PROBLEM DETAILS – Print the material below exactly as it stands, please, from its first line to the line holding "obj('trunk', bm, M['bark'], e, smooth=True);", with no pictures.
[BEGIN]
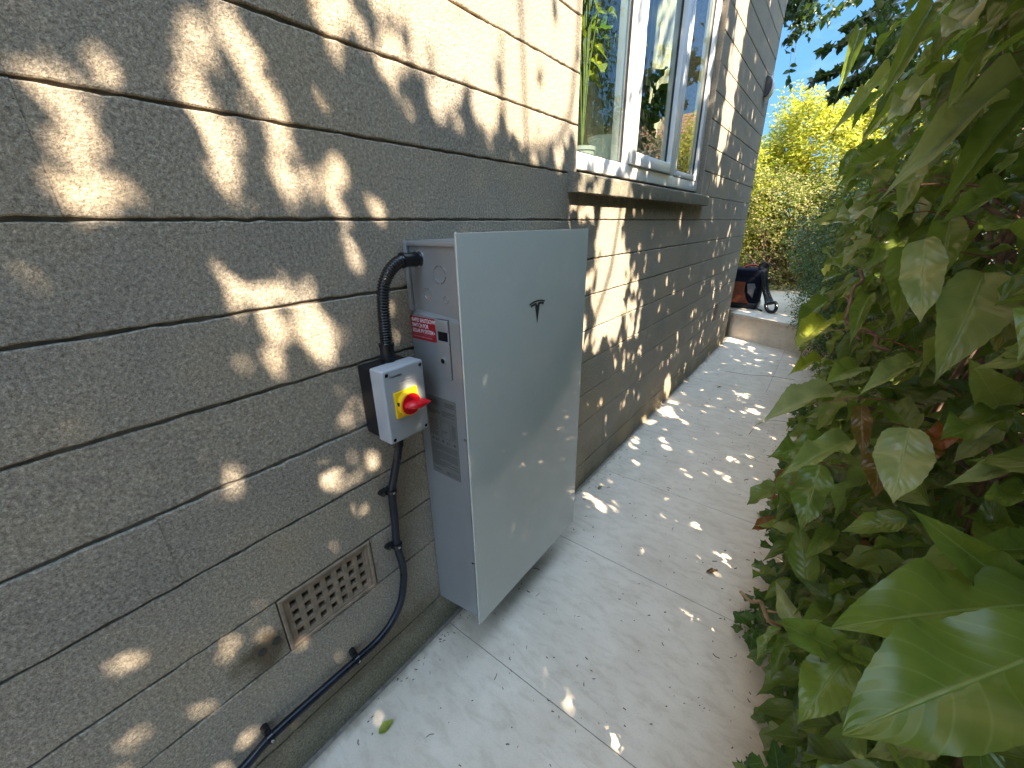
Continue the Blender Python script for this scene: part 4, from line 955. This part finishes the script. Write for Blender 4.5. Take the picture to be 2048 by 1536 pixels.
# --- trees mostly out of view, crowns shaped to dapple the wall ----------------------------------
def crown_tree(label, u0, u1, base, n, dark):
    e = empty('shade_tree', label, 'tree', (base[0], base[1], ZG), 'trees leaning over the hedge')
    u = RNG.uniform(u0, u1, n); v = RNG.uniform(-1.7, 3.6, n)
    tt = RNG.uniform(2.0, 2.9, n) + .12 * np.sin(u * 6) + .1 * np.sin(v * 8); lowm = v < .2; tt[lowm] += RNG.uniform(0, .5, lowm.sum())
    P = np.stack([SX * tt, u + SY * tt, v + SZ * tt], 1)
    n2 = int(n * 1.3); u = RNG.uniform(u0, u1, n2); v = RNG.uniform(-1.0, 3.3, n2); t2 = RNG.uniform(1.9, 2.4, n2); P2 = np.stack([SX * t2, u + SY * t2, v + SZ * t2], 1)
    D = norm(rv(n) + np.array([-.2, 0, -.5])); Nn = norm(np.array(SD) * 1.5 + rv(n, .6)); Ln = RNG.uniform(.042, .072, n)
    leaves('crown', dark, [(T_LOW, P, D, Nn, Ln, RNG.uniform(.5, .7, n), tints(n, 0)), (T_DIA, P2, norm(rv(n2)), norm(np.array(SD) * 1.8 + rv(n2, .5)), RNG.uniform(.020, .036, n2), RNG.uniform(.6, .85, n2), tints(n2, 0))], e, keep=skygap, extra=True)
    bm = bmesh.new(); top = Vector((base[0] + .1, (base[1]), 3.2)); limb(bm, (base[0], base[1], ZG), top, .11, .07, .02, 12, 6)
    for k in range(16):
        q = RNG.uniform(u0, u1), RNG.uniform(-1, 3.4); t_ = 2.45; limb(bm, Vector((base[0], base[1], RNG.uniform(.8, 3.1))), (SX * t_ + .12, q[0] + SY * t_, q[1] + SZ * t_ + .05), .028, .005, .05, 6, 5)
    # limbs are left untrimmed across the sunny gaps; the trunk is set back
    obj('trunk', bm, M['bark'], e, smooth=True); return e
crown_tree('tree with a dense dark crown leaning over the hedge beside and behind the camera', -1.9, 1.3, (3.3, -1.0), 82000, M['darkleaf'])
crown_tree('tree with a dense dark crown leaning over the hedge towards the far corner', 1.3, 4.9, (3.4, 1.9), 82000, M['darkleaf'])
# --- overhanging sprays at the top of the picture ------------------------
spray = empty('overhanging_climber', 'dark trailing sprays hanging into the sky at the top, beside the house corner', 'climber', (.9, 4.0, 3.2))
bm = bmesh.new(); SP, SDr = [], []
def hang(pts, dens, r=.003):
    c = catmull(pts, 10); tube(bm, c, lambda t: r * (1.2 - .8 * t), 5)
    for a, b in zip(c, c[1:]):
        for k in range(dens):
            SP.append(a.lerp(b, random.random())); SDr.append(((b - a).normalized() * .6 + Vector(RNG.normal(0, .7, 3))))
DP = 3.9
hang([at(1660, -60, DP), at(1612, 10, DP), at(1598, 40, DP)], 6)
hang([at(1592, 30, DP), at(1591, 90, DP), at(1590, 145, DP)], 0, .002)
hang([at(1604, 20, DP), at(1588, 70, DP), at(1580, 130, DP), at(1578, 185, DP)], 1, .002)
hang([at(1760, -40, DP), at(1690, 8, DP), at(1645, 40, DP), at(1570, 78, DP)], 3, .003)
hang([at(1790, 20, 3.2), at(1720, 70, 3.2), at(1640, 108, 3.2)], 5, .003); hang([at(1800, 60, 3.0), at(1700, 130, 3.0), at(1625, 165, 3.0)], 7, .003); hang([at(1800, 150, 2.8), at(1720, 160, 2.8), at(1665, 190, 2.8)], 8, .003)
hang([at(1810, -30, 3.2), at(1740, 30, 3.2), at(1690, 60, 3.2)], 7, .003)
for k in range(600):
    q = at(1580 + RNG.normal(0, 30) + 10, 5 + RNG.normal(0, 26) - 8, DP + RNG.normal(0, .15)); SP.append(q); SDr.append(Vector(RNG.normal(0, 1, 3)) + Vector((0, 0, -.6)))
for k in range(700):
    q = at(1790 + RNG.normal(0, 30), 100 + RNG.normal(0, 60), 2.9 + RNG.normal(0, .25)); SP.append(q); SDr.append(Vector(RNG.normal(0, 1, 3)) + Vector((-.3, 0, -.6)))
obj('stem', bm, M['bark'], spray, smooth=True)
n = len(SP); leaves('foliage', M['darkleaf'], [(T_MED, np.array(SP), np.array(SDr), norm(rv(n) + np.array([0, -.6, .6])), RNG.uniform(.05, .09, n), RNG.uniform(.5, .65, n), tints(n, 0))], spray, cull=True)

# ------------------------------------------------------------------ bag and tool on the terrace
TZ = .2925
bag = empty('tool_bag', 'black and navy tool bag with orange side panel standing behind the house corner', 'bag', (-.05, 5.42, TZ))
def sweep_box(bm, x0, x1, y0, y1, z0, z1, bulge=.02):
    box(bm, x0, x1, y0, y1, z0, z1, .045, 4)
bm = bmesh.new(); sweep_box(bm, -.34, .185, 5.10, 5.42, TZ + .002, TZ + .44); 
for v in bm.verts:
    t = (v.co.z - TZ) / .44; v.co.x += (.03 * math.sin(t * 3.1) if v.co.x > -.05 else 0); v.co.y += -.02 * math.sin(t * 3.1) * (v.co.y < 5.2)
obj('body', bm, M['navy'], bag, smooth=True, angle=50)
bm = bmesh.new(); box(bm, -.345, .195, 5.09, 5.43, TZ + .36, TZ + .475, .035, 4); obj('lid', bm, M['navy'], bag, angle=50)
bm = bmesh.new(); box(bm, -.35, .20, 5.085, 5.435, TZ, TZ + .075, .02, 3); obj('base', bm, M['black'], bag, angle=50)
bm = bmesh.new(); prism(bm, [(-.20, TZ + .07), (.105, TZ + .07), (.06, TZ + .14), (.035, TZ + .22), (.03, TZ + .32), (-.20, TZ + .32)], 1, 5.066, 5.12); obj('side_panel', bm, M['orange'], bag)
bm = bmesh.new(); prism(bm, [(.055, TZ + .30), (.13, TZ + .31), (.145, TZ + .27), (.135, TZ + .14), (.075, TZ + .20)], 1, 5.064, 5.12); obj('patch', bm, M['greyfab'], bag)
bm = bmesh.new(); tube(bm, catmull([(-.05, 5.25, TZ + .47), (.02, 5.24, TZ + .505), (.10, 5.24, TZ + .505), (.17, 5.25, TZ + .46)], 8), .012, 10); obj('handle', bm, plain('red_strap', (.40, .05, .03), .7), bag, smooth=True)
bm = bmesh.new(); tube(bm, catmull([(.17, 5.12, TZ + .02), (.22, 5.05, TZ + .018), (.27, 5.00, TZ + .010)], 8), .010, 8); obj('strap', bm, M['black'], bag, smooth=True)
tool = empty('black_tool', 'curved black plastic tool with looped foot leaning against the bag on the terrace', 'tool', (.37, 4.98, TZ))
c = catmull([(.185, 5.15, TZ + .50), (.21, 5.12, TZ + .40), (.245, 5.09, TZ + .27), (.30, 5.05, TZ + .16), (.335, 5.0, TZ + .10)], 8)
bm = bmesh.new()
def strip(c, w, th):
    rr = []
    for i, p in enumerate(c):
        t = (c[min(i + 1, len(c) - 1)] - c[max(i - 1, 0)]).normalized(); s = Vector((1, .15, 0)); s = (s - t * s.dot(t)).normalized(); u = t.cross(s); k = i / (len(c) - 1)
        ww = w * (1.1 - .35 * math.sin(k * 3.0)); rr.append([bm.verts.new(p + s * a * ww + u * b * th) for a, b in ((-1, -.6), (-.8, -1), (.8, -1), (1, -.6), (1, .6), (.8, 1), (-.8, 1), (-1, .6))])
    for a, b in zip(rr, rr[1:]):
        for k in range(8): bm.faces.new((a[k], a[(k + 1) % 8], b[(k + 1) % 8], b[k]))
    bm.faces.new(rr[0][::-1]); bm.faces.new(rr[-1])
strip(c, .046, .028); cyl(bm, (.183, 5.12, TZ + .50), (.183, 5.18, TZ + .50), .058, seg=24)
obj('shaft', bm, M['black'], tool, angle=45)
bm = bmesh.new(); lp = [(.335, 5.0, TZ + .12), (.30, 4.985, TZ + .09), (.325, 4.96, TZ + .035), (.365, 4.94, TZ + .018), (.405, 4.93, TZ + .03), (.415, 4.94, TZ + .07), (.395, 4.97, TZ + .12), (.335, 5.0, TZ + .12)]
tube(bm, catmull(lp, 8), .019, 10); obj('loop', bm, M['blackgloss'], tool, smooth=True)
bm = bmesh.new(); tube(bm, [Vector(p) + Vector((-.012, -.03, .01)) for p in c[4:-4]], .008, 8); tube(bm, [Vector(p) + Vector((.022, -.028, .01)) for p in c[4:-4]], .006, 8); obj('rib', bm, M['blackgloss'], tool, smooth=True)

# ------------------------------------------------------------------ potted plants inside the window
def potted(label, y, x, z, m, rad, h, nl, L0, L1, wl, up, tone, stems=True):
    e = empty('potted_plant', label, 'potted plant', (x, y, z), 'plants on the inner window sill')
    bm = bmesh.new(); cyl(bm, (x, y, z), (x, y, z + h), rad * .8, rad, 28); cyl(bm, (x, y, z + h - .012), (x, y, z + h + .003), rad * 1.04, rad * 1.05, 28); obj('pot', bm, m, e, angle=40)
    P, D = [], []
    for k in range(nl):
        bm = bmesh.new()
        a = RNG.uniform(0, 6.28); top = Vector((x - .02 + math.cos(a) * RNG.uniform(.01, .07), y + math.sin(a) * RNG.uniform(.02, .14), z + h + RNG.uniform(.4, 1) * up)); tube(bm, catmull([(x, y, z + h - .02), (x + (top.x - x) * .4, y + (top.y - y) * .3, z + h + (top.z - z - h) * .6), top], 5), .003, 5); P.append(top); D.append((math.cos(a) * .4, math.sin(a), .1 + RNG.normal(0, .4)))
        obj('stem', bm, M['greenstem'], e, smooth=True)
    n = len(P)
    T = place(T_BIG, np.array(P), np.array(D), norm(rv(n, .5) + np.array([.9, -.3, .5])), RNG.uniform(L0, L1, n), RNG.uniform(wl * .8, wl * 1.2, n))
    T[:, :, 0] = np.minimum(T[:, :, 0], -.075); k = T.shape[1]
    fastmesh('foliage', T.reshape(-1, 3), (T_BIG[1][None] + (np.arange(n) * k)[:, None, None]).reshape(-1, 4), np.repeat(np.clip(RNG.normal(tone, .2, n), 0, 1), k), M['indoor'], e, np.tile(T_BIG[2], (n, 1)), True)
potted('yellow-leaved houseplant in a pale green pot behind the left window pane', 1.46, -.20, 1.521, M['pot'], .085, .17, 22, .10, .19, .35, .50, .8)
potted('tall spiky houseplant rising at the left edge of the window', 1.22, -.20, 1.521, M['pot2'], .06, .10, 34, .10, .16, .10, .95, .85)
potted('dark green houseplant in a grey pot behind the middle window pane', 2.02, -.20, 1.521, M['pot2'], .07, .17, 26, .10, .17, .55, .34, .35)
potted('small dark plant behind the narrow far window pane', 2.46, -.20, 1.521, M['pot2'], .05, .09, 14, .06, .11, .45, .25, .3)

# ------------------------------------------------------------------ neighbour's house and fence seen in the window reflection
nb = empty('neighbour_house', 'neighbouring house with a clay tiled roof, mirrored in the window', 'house', (6, 16, ZG))
bm = bmesh.new(); box(bm, 2.2, 13, 14.2, 20, ZG, 2.7); obj('wall', bm, M['render'], nb)
bm = bmesh.new(); rows = 18
for k in range(rows):
    y0 = 13.9 + k * .18; z0 = 2.65 + k * .13
    n = 70
    for i in range(n):
        xa = 2.0 + 11.2 * i / n; prism(bm, [(y0, z0 + .02), (y0 + .22, z0 + .15), (y0 + .22, z0 + .18), (y0, z0 + .05)], 0, xa + .005, xa + 11.2 / n - .012)
prism(bm, [(13.9, 2.62), (17.14, 4.98), (20.4, 2.62)], 0, 2.0, 13.2)
obj('roof', bm, M['roof'], nb)
fe = empty('garden_fence', 'brown timber garden fence beyond the hedge, mirrored in the window', 'fence', (4.2, 9, ZG))
bm = bmesh.new()
for k in range(90): box(bm, 4.6, 4.618, -3 + k * .15, -3 + k * .15 + .138, ZG, 1.75 + .0 * k, .002, 1)
obj('board', bm, M['fence'], fe)
for k in range(7):
    bm = bmesh.new(); box(bm, 4.62, 4.71, -3 + k * 2.2, -2.91 + k * 2.2, ZG, 1.85); obj('post', bm, M['fence'], fe)

# ------------------------------------------------------------------ litter on the paving
def fallen(px, py, size, ang, tint, label, curl=.3):
    p = on(px, py, 2, 0); t = template(10, 2, .5, 1.7, .35, -curl, .02, .15)
    d = np.array([[math.cos(R(ang)), math.sin(R(ang)), .06]]); X = place(t, np.array([[p.x, p.y, .004]]), d, np.array([[.1, .1, 1.0]]), np.array([size]), np.array([.5]))[0]
    X[:, 2] -= X[:, 2].min() - .0012
    o = fastmesh('fallen_leaf', X, t[1], np.full(len(X), tint), M['laurel'], None, t[2], True); setp(o, label, 'leaf', 'fallen leaves on the paving'); return o
fallen(757, 1468, .045, 75, .90, 'curled yellow leaf fallen on the paving at the bottom, nearest the camera')
fallen(1412, 1145, .045, 30, .97, 'curled brown leaf fallen on the paving near the ivy')
fallen(1525, 1038, .035, 150, .92, 'small tan leaf fallen beside the dark leaf at the hedge edge')
fallen(1548, 1052, .05, 80, .25, 'dark green fallen leaf lying by the hedge edge', .1)
fallen(1434, 775, .035, 10, .96, 'brown leaf fallen far down the path')
fallen(1195, 978, .03, 60, .8, 'tiny pale leaf fallen by the wall base beyond the battery')
st_ = empty('broken_stick', 'short tan broken stick poking out of the ivy over the paving', 'stick', tuple(at(1500, 1210, .98)))
bm = bmesh.new(); limb(bm, at(1481, 1183, .95), at(1560, 1250, .98), .0035, .006, .03, 10, 4); limb(bm, at(1535, 1222, .975), at(1600, 1225, .98), .003, .002, .03, 8, 3); obj('stick', bm, M['tanstick'], st_, smooth=True)
for (pts_, lb) in (([(1498, 868), (1520, 845), (1560, 842), (1600, 850)], 'long thin bare twig arching over the paving from the hedge'), ([(1450, 742), (1500, 750), (1540, 752), (1590, 760)], 'thin bare twig low over the paving near the step')):
    bm = bmesh.new(); tube(bm, catmull([on(x, y, 2, .012 + .01 * i) for i, (x, y) in enumerate(pts_)], 8), .0016, 6); o = obj('twig', bm, M['redstem'], smooth=True); setp(o, lb, 'twig')
bm = bmesh.new()
for k in range(900):
    y = RNG.uniform(-.4, 4.6); x = RNG.uniform(.02, .95) if RNG.random() < .55 else (.02 + abs(RNG.normal(0, .03)) if RNG.random() < .6 else .9 - abs(RNG.normal(0, .1))); a = RNG.uniform(0, 6.28); ln = RNG.uniform(.003, .010) if RNG.random() < .9 else RNG.uniform(.012, .028); w = RNG.uniform(.0006, .0014)
    p = Vector((x, y, .0018)); d = Vector((math.cos(a), math.sin(a), 0)); s = Vector((-d.y, d.x, 0)) * ln * RNG.uniform(-.3, .3); tube(bm, [p, p + d * ln * .5 + s, p + d * ln], w, 4)
setp(obj('leaf_litter', bm, M['litter']), 'fine dark leaf crumbs and needles scattered over the paving', 'debris', kind='stuff')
[END]
SOLVED PROBLEM –
Continue the Blender Python script for this scene: part 4, from line 955. This part finishes the script. Write for Blender 4.5. Take the picture to be 2048 by 1536 pixels.
# --- trees mostly out of view, crowns shaped to dapple the wall ----------------------------------
def crown_tree(label, u0, u1, base, n, dark):
    e = empty('shade_tree', label, 'tree', (base[0], base[1], ZG), 'trees leaning over the hedge')
    u = RNG.uniform(u0, u1, n); v = RNG.uniform(-1.7, 3.6, n)
    tt = RNG.uniform(2.0, 2.9, n) + .12 * np.sin(u * 6) + .1 * np.sin(v * 8); lowm = v < .2; tt[lowm] += RNG.uniform(0, .5, lowm.sum())
    P = np.stack([SX * tt, u + SY * tt, v + SZ * tt], 1)
    n2 = int(n * 1.3); u = RNG.uniform(u0, u1, n2); v = RNG.uniform(-1.0, 3.3, n2); t2 = RNG.uniform(1.9, 2.4, n2); P2 = np.stack([SX * t2, u + SY * t2, v + SZ * t2], 1)
    D = norm(rv(n) + np.array([-.2, 0, -.5])); Nn = norm(np.array(SD) * 1.5 + rv(n, .6)); Ln = RNG.uniform(.042, .072, n)
    leaves('crown', dark, [(T_LOW, P, D, Nn, Ln, RNG.uniform(.5, .7, n), tints(n, 0)), (T_DIA, P2, norm(rv(n2)), norm(np.array(SD) * 1.8 + rv(n2, .5)), RNG.uniform(.020, .036, n2), RNG.uniform(.6, .85, n2), tints(n2, 0))], e, keep=skygap, extra=True)
    bm = bmesh.new(); top = Vector((base[0] + .1, (base[1]), 3.2)); limb(bm, (base[0], base[1], ZG), top, .11, .07, .02, 12, 6)
    for k in range(16):
        q = RNG.uniform(u0, u1), RNG.uniform(-1, 3.4); t_ = 2.45; limb(bm, Vector((base[0], base[1], RNG.uniform(.8, 3.1))), (SX * t_ + .12, q[0] + SY * t_, q[1] + SZ * t_ + .05), .028, .005, .05, 6, 5)
    # limbs are left untrimmed across the sunny gaps; the trunk is set back
    obj('trunk', bm, M['bark'], e, smooth=True); return e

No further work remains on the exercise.